Why not the first? Because unconditional love assumes the first. Unconditional love is just that - 'No matter what, I love you.' It rarely, if ever, needs saying, because it's a premise, a foundation, of love. Anything else is just approval. 

[ETA] Also, as Ari just pointed out, when you love someone, you're not thinking, 'They're at their crappiest. Ugh. I want to be elsewhere.'  You're thinking, 'How do I make them feel better? Have I made it worse? What can I do?'  You are just loving them - you want their suffering to stop; you want them to be happy.

That doesn't mean that it's always feeling sweetness and light, far from it. Real love has darkness, depth and edges as well as light and curves, encompassing the entire spectrum of emotions - or lack thereof. We don't always FEEL love.

As I said to another friend as I was trying to tease it out:

It's the knowing when you can't FEEL it that matters. E.g., it's a given that I love you no matter what. That I loved you in October 2010 when we had that massive fight. I knew that; there was no question that no matter what happened - I loved you.

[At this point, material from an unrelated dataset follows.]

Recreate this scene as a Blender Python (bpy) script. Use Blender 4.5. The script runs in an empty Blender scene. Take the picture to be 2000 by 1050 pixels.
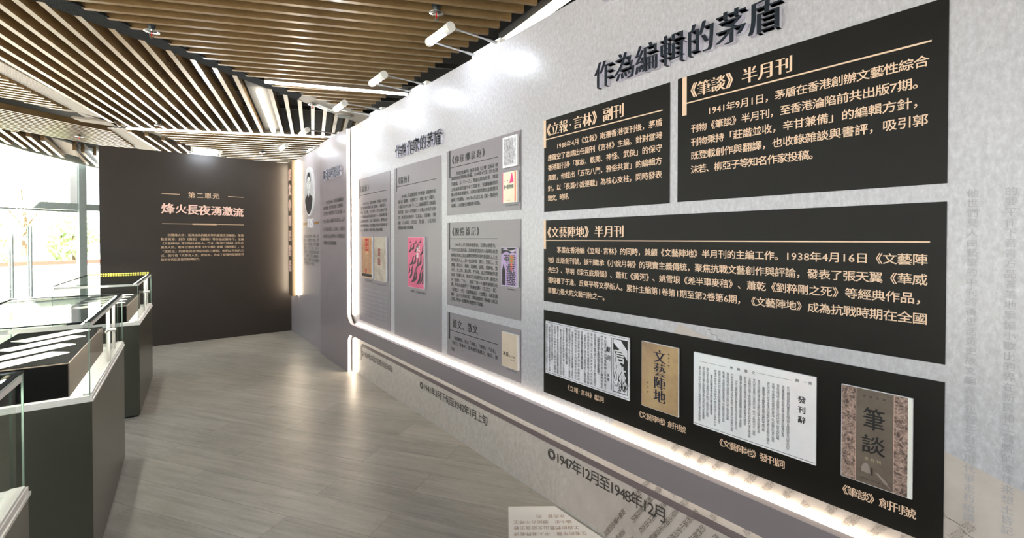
import bpy, bmesh, math, random
import numpy as np
from mathutils import Vector, Matrix, Euler
R = math.radians
random.seed(4)
SC = bpy.context.scene
COL = SC.collection

# ------------------------------------------------------------------ camera, sky, sun, exposure
cd = bpy.data.cameras.new('camera')
cam = bpy.data.objects.new('camera', cd); COL.objects.link(cam)
cd.sensor_width = 36; cd.lens = 36 * 881.9 / 2000; cd.shift_y = -(525 - 476.9) / 2000
cd.clip_start = .02
cam.location = (0, 0, 1.3)
cam.rotation_euler = Euler((R(90 - .683), 0, R(-38.304)), 'XYZ')
SC.camera = cam
SC.view_settings.view_transform = 'Standard'; SC.view_settings.look = 'None'
SC.view_settings.exposure = 0.3; SC.view_settings.gamma = 1; SC.view_settings.use_curve_mapping = False
SC.cycles.max_bounces = 10; SC.cycles.transparent_max_bounces = 24
wd = bpy.data.worlds.new('sky'); SC.world = wd; wd.use_nodes = True
bg = wd.node_tree.nodes['Background']
bg.inputs[0].default_value = (.93, .97, 1, 1); bg.inputs[1].default_value = 4.0
sd = bpy.data.lights.new('sun', 'SUN'); sd.energy = 36; sd.angle = R(1.5); sd.color = (1, .96, .88)
sun = bpy.data.objects.new('sun', sd); COL.objects.link(sun)
sun.rotation_euler = Vector((-.1, .75, -.85)).to_track_quat('-Z', 'Y').to_euler()

# ------------------------------------------------------------------ helpers
def tag(o, label=None, cat=None, group=None, kind=None):
    if label: o['label'] = label
    if cat: o['category'] = cat
    if group: o['group'] = group
    if kind: o['kind'] = kind
    return o
def empty(name, loc=(0, 0, 0), rz=0, label=None, cat=None, group=None):
    o = bpy.data.objects.new(name, None); COL.objects.link(o)
    o.location = loc; o.rotation_euler = (0, 0, rz); o.empty_display_size = .1
    return tag(o, label, cat, group)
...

It was knowing it through my absolute rage that was the test.

Not through HER rage or HER actions, thinking, 'Oh, you're acting like this, I still love you.' NO. Love cannot be withdrawn; approval can. Love simply is, and no matter how we act out our humanity, unconditional love is there, so much bigger than we imagine, holding the space for us to be ourselves as we unfold through the storm, whether we are imploding or battering at those around us. 

What matters is knowing through MY rage, my imperfection, my inability to feel it at the time, that the love is there - like the stars during the day or the blue sky behind the darkest storm. 

THAT is the test. THAT is what is real.

No matter what, I love you. Even when I'm grumpy.

3 comments:

CEAD said...

I love you. Even when I'm angry, even when I'm grumpy, even when I'm numb or squished or checked out, even when I'm at my worst. I love you.

Ari.xx

Quirk said...

Got linked here by CEAD. I am glad for this thought, it will probably cheer me up a lot in the future. :)

Playful Grace said...

I'm with Q and Ari. I love you too when I am those things. Even when I'm quiet and in pain, especially when I'm going within, I love you.